We were expected to hear, process, and incorporate these friendly suggestions in the millisecond between hearing the cue and playing the next note without getting frustrated, stopping, or disagreeing. When done, then the full class repeats their feedback round-robin style for next time. Fun, right? Masterclass!

But this torturous-sounding method was probably one of the great gifts of a music education. The ability to take a pelting of criticism, on a task that is both technically difficult and emotionally challenging, and meet the wave of nit picking with determination and unflappable adaptation.  Absorb, recalibrate, keep trying, and improve. There simply wasn’t time nor mental energy to let each peck affect me on any level.  Could you imagine if I took personal offense to the glib, nay.. the AUDACITY… displayed by the student, who had likely never played my piece, yelling “too slow!” in front of everyone when I had practiced probably 100 hours on that piece?? I’d be a mess!

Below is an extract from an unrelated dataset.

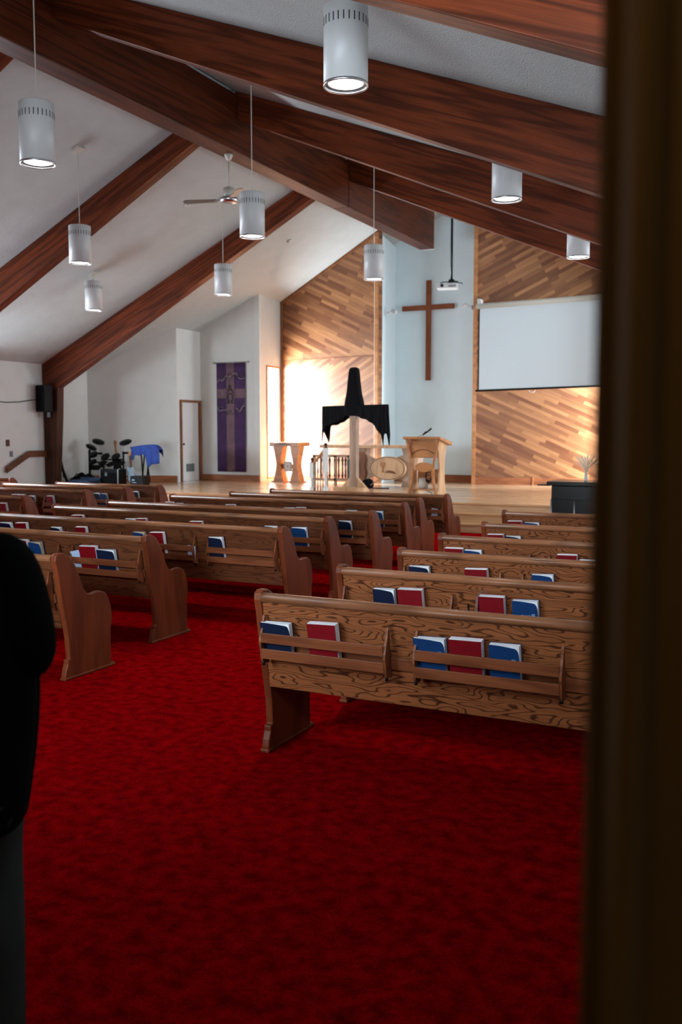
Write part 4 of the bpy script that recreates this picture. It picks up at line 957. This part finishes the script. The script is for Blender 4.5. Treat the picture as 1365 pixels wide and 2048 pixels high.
# small amp, bag, seat, mic stands
root = empty('practice_amplifier', (sx(280, 17.3), 17.3, Zs), 0, 'small black practice amplifier at the foot of the keyboard stand', 'amplifier')
MB().box(-.19, .19, -.12, .12, 0, .24).build('cabinet', M['black'], root, bevel=.01)
b = MB(); b.box(-.13, -.105, -.126, -.12, .13, .165); b.box(-.09, -.065, -.126, -.12, .13, .165); b.box(-.13, .0, -.126, -.12, .085, .095); b.build('panel_marks', M['paper'], root)
root = empty('blue_chair', (sx(170, 16.9), 16.9, Zs), 0, 'navy upholstered chair back showing over the far pews', 'chair')
MB().box(-.30, .30, .16, .22, .10, at(170, 957, Y=16.9).z - Zs + .02).build('backrest', M['seatblue'], root, bevel=.03)
MB().box(-.30, .30, -.25, .2, .08, .14).build('seat', M['seatblue'], root, bevel=.02)
for x in (-.26, .26):
    for y in (-.2, .18): MB().tube([(x, y, 0), (x, y, .1)], .014, 8).build('leg', M['blackshell'], root)
root = empty('gear_bag', (sx(160, 17.2), 17.35, Zs), R_(4), 'lumpy black gear bag behind the navy chair', 'bag')
b = MB(); b.grid([[Vector((-.42 + .84 * i / 12, -.18 + .36 * j / 6, .26 * math.sin(math.pi * (i + .01) / 12.02) ** .5 * math.sin(math.pi * (j + .01) / 6.02) ** .5 + .04 * math.sin(i * 1.7) * math.sin(math.pi * i / 12) * (0 < j < 6))) for i in range(13)] for j in range(7)])
b.build('bag_body', M['cloth'], root, solid=.01); MB().tube([(-.2, -.2, .12), (-.05, -.22, .26), (.1, -.2, .14)], .014, 8).build('handle', M['black'], root)
root = empty('folded_mic_stands', (sx(132, 17.0), 17.0, Zs), 0, 'bundle of folded black microphone stands leaning behind the timber post', 'microphone stands')
for k, (a, c_) in enumerate((((113, 868), (128, 955)), ((117, 895), (131, 958)), ((112, 880), (122, 950)), ((120, 925), (134, 962)))):
    pa, pb = at(*a, Y=16.98), at(*c_, Y=16.88); MB().tube([pa - root.location, pb - root.location], .018 + .014 * (k == 3), 8).build('stand_tube', M['nickel'] if k == 2 else M['black'], root)
# keyboard on an X stand under a blue cloth
kx = sx(290, 17.6); ky = 17.6
root = empty('keyboard_stand', (kx, ky, Zs), 0, 'black crossed keyboard stand holding up the blue cloth', 'keyboard stand')
kt = at(290, 893, Y=ky).z - Zs
for (a, c_) in (((282, 900), (287, 965)), ((290, 900), (284, 965)), ((300, 900), (293, 965)), ((292, 900), (300, 965))):
    pa, pb = at(*a, Y=ky), at(*c_, Y=ky); MB().tube([pa - root.location, pb - root.location], .018, 8).build('stand_leg', M['black'], root)
MB().box(-.34, .16, -.10, .10, kt - .06, kt - .01).build('keyboard', M['black'], root, bevel=.01)
L0, R0_ = at(262, 893, Y=ky - .17).x, at(318, 893, Y=ky - .17).x
def low(u):
    P_ = [(0, 918), (.08, 921), (.12, 910), (.3, 911), (.42, 908), (.5, 912), (.56, 932), (.64, 934), (.72, 928), (.9, 927), (1.0, 926)]
    for (a, ya), (c_, yc) in zip(P_, P_[1:]):
        if a <= u <= c_: return ya + (yc - ya) * (u - a) / (c_ - a)
    return 926
tops = lambda u: 894 - 5 * math.sin(min(1, u * 1.3) * math.pi * .5) + 9 * max(0, u - .85) / .15 * max(0, u - .85) / .15
rows = []
for j in range(15):
    v = j / 14; row = []
    for i in range(41):
        u = i / 40; x = L0 + (R0_ - L0) * u; zt_ = at(290, tops(u), Y=ky).z; zl = at(290, low(u), Y=ky).z
        if v < .3: y = .15 - .3 * v / .3; z = zt_ - .03 * (1 - v / .3) ** 2; x -= .13 * (1 - v / .3)
        else: y = -.15 - .02 * math.sin(u * 31) * (v - .3) - .01; z = zt_ - (zt_ - zl) * (v - .3) / .7
        row.append(Vector((x - kx, y, z - Zs)))
    rows.append(row)
rows.insert(0, [Vector((v.x, .16, v.z - .16)) for v in rows[0]])
tag(MB().grid(rows).build('blue_cover_cloth', M['bluecloth'], None, solid=.006, loc=(kx, ky, Zs)), 'bright royal blue cloth thrown over the keyboard on its stand', 'cloth')

# ================================================================ the person at the left edge
def person():
    px, py = at(0, 900, Y=1.5).x, 0
    d = 2.1
    c = Vector((0, 0, 0)) + Vector((_F.x, _F.y, 0)).normalized() * d + _R * (-.945)
    root = empty('person', (c.x, c.y, 0), R_(32), 'person in a black jacket and grey trousers standing at the left photo edge', 'person')
    # local: faces +y, right hand at +x
    J = {'pel': ((0, 0, .95), (.15, .11)), 'wa': ((0, -.01, 1.12), (.145, .105)), 'ch': ((0, -.01, 1.34), (.175, .12)), 'nk': ((0, -.01, 1.52), (.07, .065)), 'hd0': ((0, .01, 1.60), (.055, .058)),
         'rs': ((.19, -.01, 1.47), (.07, .07)), 're': ((.235, -.05, 1.22), (.052, .052)), 'rw': ((.13, .20, 1.22), (.032, .032)),
         'ls': ((-.19, -.01, 1.47), (.07, .07)), 'le': ((-.235, -.05, 1.22), (.052, .052)), 'lw': ((-.13, .20, 1.22), (.032, .032)),
         'rh': ((.095, 0, .88), (.095, .10)), 'rk': ((.10, .02, .50), (.062, .066)), 'ra': ((.105, -.01, .10), (.038, .042)), 'rt': ((.115, .14, .04), (.035, .03)),
         'lh': ((-.095, 0, .88), (.095, .10)), 'lk': ((-.10, .02, .50), (.062, .066)), 'la': ((-.105, -.01, .10), (.038, .042)), 'lt': ((-.115, .14, .04), (.035, .03))}
    E_ = [('pel', 'wa'), ('wa', 'ch'), ('ch', 'nk'), ('nk', 'hd0'), ('ch', 'rs'), ('rs', 're'), ('re', 'rw'), ('ch', 'ls'), ('ls', 'le'), ('le', 'lw'), ('pel', 'rh'), ('rh', 'rk'), ('rk', 'ra'), ('ra', 'rt'), ('pel', 'lh'), ('lh', 'lk'), ('lk', 'la'), ('la', 'lt')]
    def skin_obj(nm, joints, edges, mat, rootk, grow=1.0, sub=2):
        ks = list(joints); me = bpy.data.meshes.new(nm); me.from_pydata([joints[k][0] for k in ks], [(ks.index(a), ks.index(c_)) for a, c_ in edges], [])
        o = bpy.data.objects.new(nm, me); COL.objects.link(o); o.parent = root; me.materials.append(mat)
        md = o.modifiers.new('skin', 'SKIN'); md.use_smooth_shade = True
        for i, k in enumerate(ks):
            me.skin_vertices[0].data[i].radius = (joints[k][1][0] * grow, joints[k][1][1] * grow); me.skin_vertices[0].data[i].use_root = (k == rootk)
        sb = o.modifiers.new('sub', 'SUBSURF'); sb.levels = sub; sb.render_levels = sub
        return o
    JB = {k: ((v[0][0] * .96, v[0][1], v[0][2] - (.02 if k in ('rs', 'ls') else 0)), (v[1][0] * .78, v[1][1] * .78) if k not in ('nk', 'hd0', 'rw', 'lw') else v[1]) for k, v in J.items()}
    body = skin_obj('body', JB, E_, M['skin'], 'pel')
    # head
    b = MB(); prof = [(-.115, .02), (-.10, .055), (-.06, .074), (0, .082), (.05, .080), (.09, .060), (.118, .02)]
    rows = []
    for z, r in prof: rows.append([Vector((r * .93 * math.cos(a), .015 + r * 1.18 * math.sin(a) + (.012 if z < -.05 and math.sin(a) > 0 else 0), 1.70 + z)) for a in [2*math.pi*k/24 for k in range(25)]])
    b.grid(rows); b.tube([(0, .105, 1.72), (0, .122, 1.69), (0, .105, 1.675)], [.008, .013, .008], 8)
    for s_ in (-1, 1): b.lathe([(.004, 0), (.018, .004), (.022, .010), (.012, .014)], (s_ * .078, .0, 1.69), 10, Matrix.Rotation(R_(90 * s_), 4, 'Y'))
    b.build('head', M['skin'], root, sub=1)
    b = MB()
    for s_ in (-1, 1): b.lathe([(.003, 0), (.011, .003), (.009, .007)], (s_ * .030, .098, 1.715), 10, Matrix.Rotation(R_(-90), 4, 'X'))
    b.box(-.022, .022, .100, .106, 1.640, 1.646); b.build('face_features', M['hair'], root)
    b = MB(); rows = []
    for z, r in [(-.05, .074), (0, .083), (.05, .085), (.09, .068), (.122, .03), (.128, .004)]:
        rows.append([Vector((r * .96 * math.cos(a), -.004 + r * 1.15 * math.sin(a) - (.018 if z < .06 else 0) * (math.sin(a) > 0) - (.06 if z <= .0 and math.sin(a) > .3 else 0), 1.705 + z)) for a in [2*math.pi*k/24 for k in range(25)]])
    b.grid(rows).build('hair', M['hair'], root, sub=1)
    # hands: palm and five fingers, slightly curled
    for s_ in (-1, 1):
        w = Vector((s_ * .13, .20, 1.22)); HJ = {'w': (tuple(w), (.028, .020)), 'p': (tuple(w + Vector((-s_ * .02, .06, .0))), (.022, .036))}; HE = [('w', 'p')]
        for f, (dy, ln) in enumerate(((.028, .070), (.010, .078), (-.008, .072), (-.026, .058))):
            k0 = w + Vector((-s_ * .03, .085, dy)); k1 = k0 + Vector((-s_ * ln * .30, ln * .34, 0)); k2 = k1 + Vector((-s_ * ln * .42, .004, 0))
            HJ['a%d' % f] = (tuple(k0), (.0095, .0095)); HJ['b%d' % f] = (tuple(k1), (.0088, .0088)); HJ['c%d' % f] = (tuple(k2), (.007, .007)); HE += [('p', 'a%d' % f), ('a%d' % f, 'b%d' % f), ('b%d' % f, 'c%d' % f)]
        t0 = w + Vector((-s_ * .022, .045, .045)); t1 = t0 + Vector((-s_ * .022, .03, .018)); HJ['t0'] = (tuple(t0), (.011, .011)); HJ['t1'] = (tuple(t1), (.009, .009)); HE += [('w', 't0'), ('t0', 't1')]
        skin_obj('hand', HJ, HE, M['skin'], 'w', sub=1)
    # clothing
    CJ = {k: J[k] for k in ('pel', 'wa', 'ch', 'rs', 're', 'rw', 'ls', 'le', 'lw', 'nk')}
    CJ = {'hem': ((0, -.005, .86), (.20, .14)), 'pel': ((0, -.01, .96), (.195, .14)), 'wa': ((0, -.015, 1.14), (.20, .145)), 'ch': ((0, -.02, 1.34), (.21, .15)), 'nk': ((0, -.015, 1.50), (.095, .085)),
          'rs': ((.19, -.02, 1.455), (.085, .09)), 're': ((.225, -.06, 1.22), (.080, .082)), 'rw': ((.145, .17, 1.215), (.055, .055)), 'ls': ((-.19, -.02, 1.455), (.085, .09)), 'le': ((-.225, -.06, 1.22), (.080, .082)), 'lw': ((-.145, .17, 1.215), (.055, .055))}
    prof = [(.845, .200, .150), (.86, .206, .156), (.96, .222, .165), (1.08, .238, .168), (1.20, .242, .170), (1.34, .235, .165), (1.43, .215, .150), (1.485, .165, .125), (1.515, .11, .10), (1.545, .085, .085), (1.56, .075, .075)]
    rows = [[Vector((rx * math.copysign(abs(math.cos(a)) ** .85, math.cos(a)), -.015 + ry * math.copysign(abs(math.sin(a)) ** .85, math.sin(a)), z + .004 * math.sin(3 * a + z * 9))) for a in [2*math.pi*k/32 for k in range(33)]] for z, rx, ry in prof]
    jk = MB().grid(rows).build('jacket', M['jacket'], root, solid=.01, sub=1)
    for s_ in ('r', 'l'):
        sj = {k: CJ[s_ + k] for k in ('s', 'e', 'w')}; c_ = CJ[s_ + 's'][0]; sj['o'] = ((c_[0] * .55, c_[1], c_[2] - .03), (.09, .10))
        skin_obj('sleeve', sj, [('o', 's'), ('s', 'e'), ('e', 'w')], M['jacket'], 'o')
    TJ = {'pel': ((0, 0, .93), (.16, .12)), 'rh': ((.095, 0, .84), (.105, .11)), 'rk': ((.105, .015, .50), (.085, .09)), 'ra': ((.11, -.01, .09), (.07, .08)), 'lh': ((-.095, 0, .84), (.105, .11)), 'lk': ((-.105, .015, .50), (.085, .09)), 'la': ((-.11, -.01, .09), (.07, .08))}
    skin_obj('trousers', TJ, [('pel', 'rh'), ('rh', 'rk'), ('rk', 'ra'), ('pel', 'lh'), ('lh', 'lk'), ('lk', 'la')], M['trousers'], 'pel')
    for s_ in (-1, 1):
        b = MB(); rr = []
        for y, w_, h in ((-.09, .03, .05), (-.06, .045, .085), (.02, .045, .09), (.10, .05, .06), (.17, .042, .045), (.20, .015, .03)):
            rr.append([Vector((s_ * .113 + w_ * math.cos(a), y, .002 + h * .5 + h * .5 * math.sin(a))) for a in [2*math.pi*k/14 for k in range(15)]])
        b.grid(rr).build('shoe', M['shoe'], root)
    root.scale = (1, 1, 1.02)
    return root
person()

In law practice, though, I quickly learned that my criticism tolerance-o-meter was clearly off. My delivering of corrections on other people’s work had to quickly be dialed down and my high tolerance for people being rude and out of line with me had to be recalibrated. Luckily, I was aware of what I had gotten used to through Music school and was able to cultivate the right attitude when it comes to criticism. But I still consider being unflapped in the face of criticism a superpower. Here are a few tips to cultivate that right balance:

Accepting Criticism:

  1. Exercise empathy. You are doing your best on a project and so is whomever is correcting your work.  They likely honestly and earnestly believe that improvements are necessary and they are doing their best too, so don’t take it personally.
  2. Don’t lose the forest for the trees. There will be a million times where a style guide doesn’t answer whether a comma belongs or does not belong, where one of many words will do, and where it really makes no difference whether a certain turn of phrase is at the beginning or end of a paragraph. Brush off those tiny points of contention and limit those things that you feel you need to stand up for to those things that really matter.
  3. Find the grain of truth. Critical messages, even those that you don’t agree with, likely always have some grain of truth. Maybe you didn’t state your true message clearly enough, maybe you made an assumption about something you shouldn’t have, or made a mistake that was minor from your perspective but major from someone else’s.
  4. Always remember that criticism of your work is not criticism of you.

Delivering Criticism

  1. It is actually not appropriate nor nice to pelt anyone with criticism! Maybe in music or in sports, but nowhere else. Are you a habitual offender? Do you meander into a paralegal or associate’s office and ramble off a list of corrections without a thank you or positive note mixed in anywhere? If that sounds like you, your criticism-meter might be off! Open and close with strengths and appreciation from now on.
  2. Deliver criticism in terms of opportunities instead of failures. “I think we have an opportunity to model good problem solving by taking this parenting class” instead of “You are damaging your child’s mental health when you fight in front of him.” The more you strive to inspire instead of correct, you’re working in partnership instead of in a hierarchy.
  3. Also don’t lose the forest for the trees. Are you harping on details that really don’t matter for the sake of your own control? If so, maybe drop some things for the good of your working relationships and focus on the big picture you share with your team mates.